No dia 21 de abril cumpriram-se 60 anos da partida do primeiro grande contingente militar de Lisboa para Angola. Viajaram, nessa manhã nimbada, 1800 homens, a maioria na força da vida e da esperança, a caminho do desconhecido; o desconhecido era Angola, a guerra, o interior norte com clima tropical húmido, mosquitos e selva, o interland de todos os mistérios e perigos; o desconhecido eram os rios, a floresta e o capim densos, as picadas, os abatizes e as emboscadas, as forças contrárias treinadas para espalhar o terror e a morte.
Viajaram a bordo do Niassa, atulhando de juventude o porão bafiento sem condições de luminosidade e arejamento, sem treino militar e motivação para a defesa de território nunca antes por eles visto; viajaram como se o Niassa, um dos símbolos das viagens para o martírio, voltasse ao registo dos navios negreiros destinados a escravos acorrentados.
No meu romance, “Neste cais, para sempre”, baseando-me em testemunhos de militares e na imprensa da época, descrevi o momento da partida, os equívocos do regime, a cegueira expansionista, a manipulação dos portugueses na escola e no trabalho, na vida em família e social, na igreja e nas corporações.
Era assim o tempo em que apenas uma cabeça pensava e dava ordens, em que apenas o pensamento de um homem, que dizia gostar de ter sido 1º ministro de um rei absoluto, prevalecia.
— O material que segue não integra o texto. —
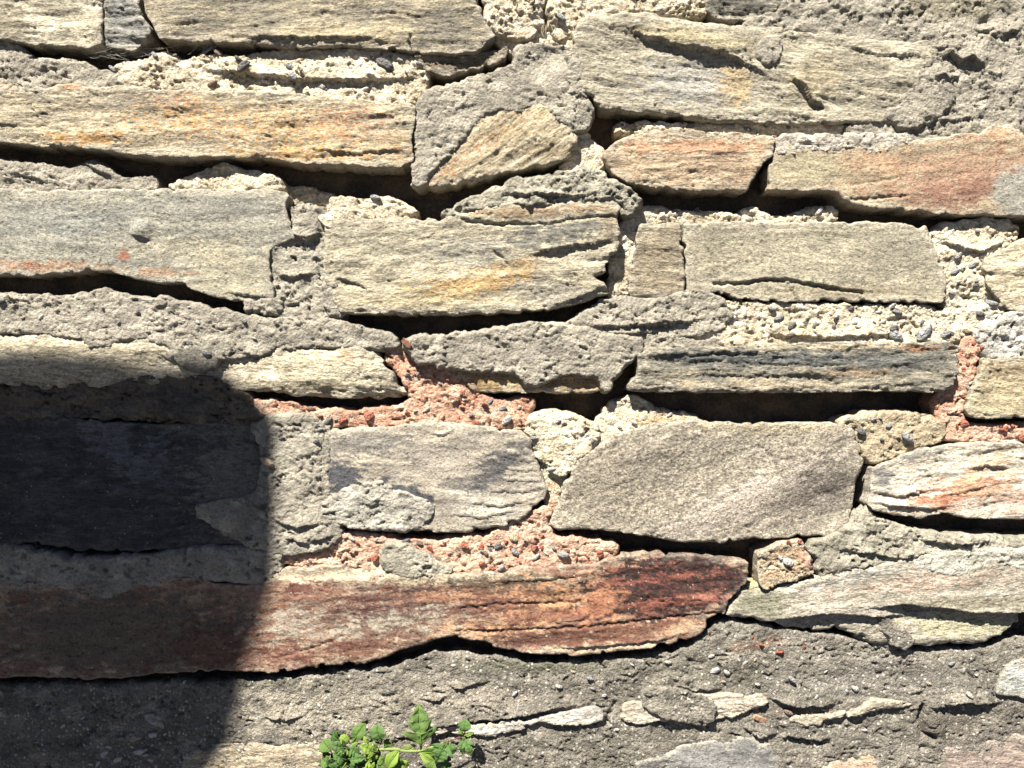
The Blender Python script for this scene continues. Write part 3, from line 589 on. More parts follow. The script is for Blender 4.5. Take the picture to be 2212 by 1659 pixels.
# ------------------------------------------------------------------ mortar
MT = {}
def mo(key, *a, **k): MT[key] = mortar(*a, **k)
mo('A', [(-140, 96), (0, 92), (60, 112), (50, 136), (130, 128), (182, 135), (210, 152), (240, 160), (276, 172), (280, 187), (200, 194), (-140, 187)], 6, GREY, label='grey mortar under the top left stones')
mo('B', [(240, 158), (262, 137), (303, 131), (335, 115), (371, 118), (411, 131), (450, 124), (480, 118), (553, 125), (600, 108), (745, 108), (820, 110), (880, 118), (912, 135), (925, 170), (915, 200), (895, 226),
         (740, 218), (500, 205), (280, 195)], 6, TAN, mat='lime', label='bright sandy mortar band under the long top stone', ledges=[([(420, 148), (520, 160), (620, 172), (760, 176), (900, 172)], 7, 24)], rough=1.2)
mo('C', [(898, 240), (905, 215), (928, 187), (990, 184), (1022, 164), (1089, 150), (1109, 130), (1116, 100), (1150, 92), (1230, 97), (1240, 150), (1260, 200), (1286, 229), (1266, 278), (1236, 280), (1212, 255),
         (1175, 235), (1100, 232), (1050, 244), (1020, 272), (990, 312), (930, 376), (905, 402), (893, 390), (897, 300)], 14, GREY, label='smooth grey cement filling around the wedge shaped stone', rough=.75, eh=6,
   bumps=[(1180, 130, 60, 40, 0, -5), (1225, 250, 40, 40, 0, 3), (1200, 110, 30, 16, 0, -5)])
mo('C2', [(1225, 268), (1262, 285), (1290, 318), (1305, 340), (1300, 368), (1250, 372), (1205, 366), (1240, 340)], 4, TAN, mat='lime', rough=.6)
mo('T1', [(1035, -80), (1175, -80), (1174, 45), (1157, 62), (1137, 86), (1105, 80), (1070, 68), (1050, 40)], 8, TAN, mat='lime', label='lump of sandy mortar at the top, middle', rough=1.5, eh=7)
mo('T2', [(1182, -80), (1250, -80), (1252, 44), (1238, 78), (1200, 84), (1184, 50)], 5, CREAM, mat='lime', rough=1.4, eh=6)
mo('T3', [(1060, 60), (1140, 70), (1240, 72), (1250, 110), (1200, 120), (1110, 118), (1080, 100)], 0, TAN, mat='lime')
mo('T4', [(1240, -80), (1545, -80), (1535, 15), (1505, 34), (1400, 28), (1330, 24), (1290, 30), (1250, 48)], 8, TAN, mat='lime', rough=1.3, label='crumbly mortar above the large pale stone')
mo('TR', [(1600, 60), (1640, 38), (1700, 20), (1705, -80), (2340, -80), (2340, 310), (2210, 293), (2160, 275), (2090, 293), (2000, 306), (1900, 318), (1840, 312), (1825, 278), (1900, 250), (1960, 235), (1960, 100), (1800, 90)],
   12, GREY, label='wide grey cement patch in the top right corner', rough=1.15,
   pats=[(2050, 10, 120, 40, 0, (160, 150, 116), .5, .5)],
   bumps=[(2080, 100, 55, 28, 0, 4), (2030, 162, 30, 12, 0, 4), (2185, 30, 16, 26, 0, -7), (2130, 45, 22, 10, 30, -6)],
   ledges=[([(2024, 112), (2034, 124), (2052, 118), (2070, 134), (2092, 126), (2112, 142), (2130, 130)], 7, 22), ([(1985, 164), (2005, 174), (2030, 168), (2055, 176), (2080, 160)], 6, 14), ([(1900, 240), (1950, 246), (2010, 222)], 3, 14), ([(2100, 62), (2160, 80), (2212, 60)], 3.5, 16), ([(1980, 255), (2060, 262), (2130, 250)], 3, 14)])
mo('dab', [(1636, 104), (1655, 84), (1682, 81), (1689, 111), (1669, 147), (1645, 130)], 20, GREY, depth=5, en=.6, label='dab of mortar stuck on the large pale stone')
mo('F', [(1338, 290), (1330, 268), (1400, 266), (1480, 270), (1560, 266), (1640, 262), (1700, 262), (1800, 264), (1845, 285), (1835, 310), (1700, 306), (1560, 290)], 6, TAN, mat='lime', rough=1.3)
mo('F2', [(1675, 302), (1700, 290), (1800, 292), (1950, 290), (1978, 302), (1936, 316), (1930, 322), (1880, 326), (1810, 320), (1705, 330), (1682, 330)], 17, ((206, 194, 170), (194, 182, 160), (216, 204, 180)), eh=5, en=1.2, depth=-10, label='ragged mortar lip on top of the rusty stone')
mo('G', [(-140, 345), (0, 344), (67, 354), (120, 366), (165, 357), (190, 344), (236, 362), (250, 388), (330, 382), (336, 405), (240, 414), (-140, 416)], 6, GREY, label='grey mortar ridge between two left stones',
   ledges=[([(20, 372), (80, 388), (140, 398)], 3, 14), ([(180, 352), (215, 370), (245, 385)], 4, 16)])
mo('G2', [(350, 410), (428, 376), (468, 352), (505, 360), (560, 376), (604, 392), (612, 412), (480, 416)], 6, TAN, mat='lime', rough=1.2, label='sandy mortar hump on the broad grey stone')
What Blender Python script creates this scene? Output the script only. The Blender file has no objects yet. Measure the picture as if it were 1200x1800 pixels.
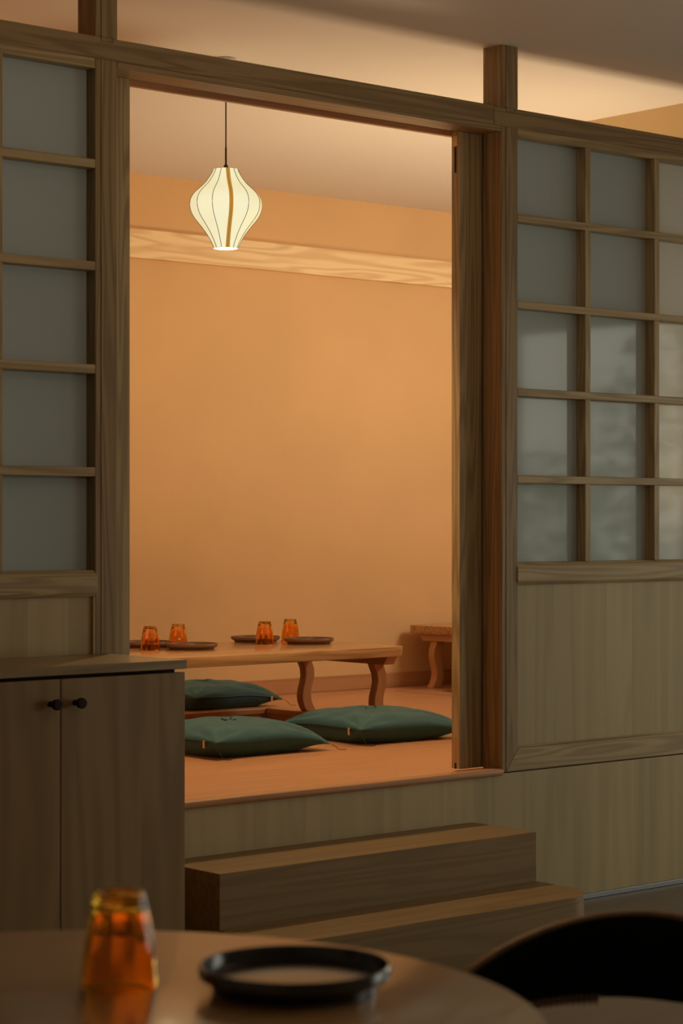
import bpy, bmesh, math, random
from mathutils import Vector, Matrix
random.seed(7)
S = bpy.context.scene
C = S.collection
R = math.radians

# ------------------------------------------------------------------ camera
CAM_H = 1.24
YAW = math.atan2(4460.0, 3830.0)          # angle between the partition and the view axis
cd = bpy.data.cameras.new('camera')
cam = bpy.data.objects.new('camera', cd); C.objects.link(cam)
cam.location = (0, 0, CAM_H)
cam.rotation_euler = (R(90), 0, YAW - R(90))
cd.sensor_fit = 'AUTO'; cd.sensor_width = 36.0
cd.lens = 3830.0 / 1800.0 * 36.0
cd.shift_y = 15.0 / 1800.0
cd.clip_start = 0.05; cd.clip_end = 100
cd.dof.use_dof = True; cd.dof.focus_distance = 7.0; cd.dof.aperture_fstop = 7.0
S.camera = cam

# ------------------------------------------------------------------ world, lights, exposure
S.view_settings.view_transform = 'Standard'
S.view_settings.look = 'None'
S.view_settings.exposure = 0.0
S.view_settings.gamma = 1.0
S.view_settings.use_curve_mapping = False
try:
    S.cycles.use_denoising = True
    S.cycles.sample_clamp_indirect = 6.0
    S.cycles.max_bounces = 12
    S.cycles.diffuse_bounces = 6
    S.cycles.transmission_bounces = 12
    S.cycles.blur_glossy = 0.5
except Exception:
    pass
w = bpy.data.worlds.new('world'); S.world = w; w.use_nodes = True
bg = w.node_tree.nodes['Background']
bg.inputs[0].default_value = (1.0, 0.98, 0.80, 1)      # overcast garden daylight
bg.inputs[1].default_value = 2.15

WARM = (1.0, 0.77, 0.46)
def area(name, loc, target, sx, sy, power, col, spread=180):
    l = bpy.data.lights.new(name, 'AREA'); l.shape = 'RECTANGLE'; l.size = sx; l.size_y = sy
    l.energy = power; l.color = col; l.spread = R(spread)
    o = bpy.data.objects.new(name, l); C.objects.link(o); o.location = loc
    o.rotation_euler = (Vector(target) - Vector(loc)).to_track_quat('-Z', 'Y').to_euler()
    return o
# warm lamps of the tatami room, out of view behind the lattice on both sides of the doorway
area('room_lamp_right', (7.35, 5.70, 2.25), (6.9, 7.75, 1.2), 0.7, 0.6, 21, (1.0, 0.88, 0.66))
area('room_uplight_right', (5.75, 5.65, 1.1), (5.75, 5.75, 2.747), 0.9, 0.8, 25, (1.0, 0.77, 0.48))
area('room_lamp_left', (2.3, 6.3, 1.9), (5.5, 7.2, 1.9), 1.0, 0.8, 5, (1.0, 0.54, 0.20), 140)
# warm uplight of the dining room, right of the frame
area('dining_uplight', (3.2, 2.2, 1.75), (3.4, 2.6, 2.747), 0.8, 0.8, 12, (1.0, 0.74, 0.50))
# daylight through the garden window of the dining room (portal for the sky)
for yc, wy in ((3.485, 2.27), (0.35, 2.5)):
    pl = area('window_daylight', (7.49, yc, 1.1), (0, yc, 1.1), wy, 2.2, 1, (1, 1, 1))
    pl.data.cycles.is_portal = True

# ------------------------------------------------------------------ helpers
def link(o):
    C.objects.link(o); return o
def tag(o, label=None, cat=None, group=None, kind=None):
    if label: o['label'] = label
    if cat: o['category'] = cat
    if group: o['group'] = group
    if kind: o['kind'] = kind
    return o
def thing(name, loc=(0, 0, 0), label=None, cat=None, group=None, kind=None, rz=0):
    o = link(bpy.data.objects.new(name, None)); o.location = loc; o.rotation_euler = (0, 0, rz)
    o.empty_display_size = 0.1
    return tag(o, label, cat, group, kind)

class MB:
    """collects shapes and links them as one mesh object"""
    def __init__(s): s.bm = bmesh.new()
    def box(s, x0, x1, y0, y1, z0, z1, bev=0.0015, seg=1):
        b = bmesh.new()
        bmesh.ops.create_cube(b, size=1)
        for v in b.verts:
            v.co = Vector(((x0 + x1) / 2 + v.co.x * (x1 - x0), (y0 + y1) / 2 + v.co.y * (y1 - y0), (z0 + z1) / 2 + v.co.z * (z1 - z0)))
        if bev > 0:
            bmesh.ops.bevel(b, geom=b.edges[:], offset=bev, segments=seg, affect='EDGES', profile=0.5)
        return s.merge(b)
    def merge(s, b):
        m = bpy.data.meshes.new('tmp'); b.to_mesh(m); b.free(); s.bm.from_mesh(m); bpy.data.meshes.remove(m); return s
    def prism(s, pts, d0, d1, plane='XZ', bev=0.0, seg=1):
        """polygon pts extruded along the third axis between d0 and d1"""
        b = bmesh.new()
        def mk(p, d):
            return {'XZ': (p[0], d, p[1]), 'XY': (p[0], p[1], d), 'YZ': (d, p[0], p[1])}[plane]
        va = [b.verts.new(mk(p, d0)) for p in pts]; vb = [b.verts.new(mk(p, d1)) for p in pts]
        b.faces.new(va); b.faces.new(vb[::-1])
        n = len(pts)
        for i in range(n): b.faces.new((va[i], vb[i], vb[(i + 1) % n], va[(i + 1) % n]))
        bmesh.ops.recalc_face_normals(b, faces=b.faces[:])
        if bev > 0:
            es = [e for e in b.edges if e.calc_face_angle(0) > R(25)]
            bmesh.ops.bevel(b, geom=es, offset=bev, segments=seg, affect='EDGES', profile=0.5)
        return s.merge(b)
    def lathe(s, prof, n=48, cx=0, cy=0, cz=0, closed=True, wob=None):
        b = bmesh.new(); rings = []
        for k, (r, z) in enumerate(prof):
            if r < 1e-5: rings.append([b.verts.new((cx, cy, cz + z))]); continue
            rg = []
            for i in range(n):
                a = 2 * math.pi * i / n
                rr = r * (wob(k, a) if wob else 1)
                rg.append(b.verts.new((cx + rr * math.cos(a), cy + rr * math.sin(a), cz + z)))
            rings.append(rg)
        for p, q in zip(rings, rings[1:]):
            if len(p) == 1 and len(q) == 1: continue
            for i in range(n):
                j = (i + 1) % n
                if len(p) == 1: b.faces.new((p[0], q[i], q[j]))
                elif len(q) == 1: b.faces.new((p[i], p[j], q[0]))
                else: b.faces.new((p[i], p[j], q[j], q[i]))
        bmesh.ops.recalc_face_normals(b, faces=b.faces[:])
        return s.merge(b)
    def tube(s, pts, r, n=8):
        pts = [Vector(p) for p in pts]; b = bmesh.new(); rings = []
        for i, p in enumerate(pts):
            t = (pts[min(i + 1, len(pts) - 1)] - pts[max(i - 1, 0)]).normalized()
            u = t.cross(Vector((0, 0, 1)))
            if u.length < 1e-3: u = t.cross(Vector((1, 0, 0)))
            u.normalize(); v = t.cross(u)
            rr = r[i] if isinstance(r, (list, tuple)) else r
            rings.append([b.verts.new(p + (u * math.cos(2 * math.pi * k / n) + v * math.sin(2 * math.pi * k / n)) * rr) for k in range(n)])
        for p, q in zip(rings, rings[1:]):
            for k in range(n): b.faces.new((p[k], p[(k + 1) % n], q[(k + 1) % n], q[k]))
        b.faces.new(rings[0][::-1]); b.faces.new(rings[-1])
        bmesh.ops.recalc_face_normals(b, faces=b.faces[:])
        return s.merge(b)
    def build(s, name, mat, parent=None, smooth=0, kind=None, off=None):
        o_ = off if off is not None else (parent.location if parent and parent.rotation_euler.z == 0 and s.world else Vector((0, 0, 0)))
        bmesh.ops.translate(s.bm, verts=s.bm.verts[:], vec=-Vector(o_))
        m = bpy.data.meshes.new(name); s.bm.to_mesh(m); s.bm.free()
        m.materials.append(mat)
        if smooth:
            m.shade_smooth()
            m.set_sharp_from_angle(angle=R(smooth))
        o = link(bpy.data.objects.new(name, m))
        if parent: o.parent = parent
        if kind: o['kind'] = kind
        return o
    world = False      # True: verts given in world space, shifted to the parent's location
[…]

Como não viveu no século XVIII arvorou-se ele próprio em rei absoluto, mas um rei menor, cobardolas, guardado por todas as forças de segurança, acolitado pela PIDE de obediência cega e por uma legião de delatores que vendiam a dignidade por um prato de lentilhas; acolitado pela Igreja de pensamento ancestral, avessa à liberdade, que agora se vingava do anticlericalismo injustificado da I República; uma Igreja pré-vaticanista que não tinha ainda assimilado os princípios da Rerum novarum de Leão XIII.
Era o Portugal dos pequenitos no seu melhor: cruento, pantanoso e sem metáforas, que desafiava a paciência dos pobres e a liberdade de todos.
Na pág. 241 do romance, a dada altura, escrevi:
O cais da Fundição converteu-se naquela manhã na saudade de pedra de que falava Pessoa.
Quando o Niassa largou um silvo mais profundo e dorido afastou-se do cais, ficando entre o casco e as cordas que o amarravam, um abismo. No varandim, centenas de gritos e de lenços brancos ondulavam ao vento presos pelas mãos sofridas dos que se despediam. No navio, os militares amontoavam-se no convés não menos lacrimosos, não sabendo o que os esperava. Nesse dia sombrio não havia heróis: havia, isso sim, correntes de saudade e de incerteza que amarraram ao cais de despedida quem ali estava, até que os mastros que apontavam ao céu se escondessem no horizonte.”
As partidas passaram depois para o Cais da Rocha Conde de Óbidos. O silêncio e a dor da despedida, forma de resistência dos que não têm voz, sulcaram a terra bravia da repressão feita das blandícias dos carraços nos Curros do Aljube e em Caxias, afastando o povo do regime.
Cada navio que partia assombrava a solidão crescente do tiranete e, em simultâneo, cavava fundo o isolamento de Portugal.
Em memória e homenagem aos que partiram e, sobretudo aos que não voltaram bem podemos chamar ao lugar Cais das lágrimas.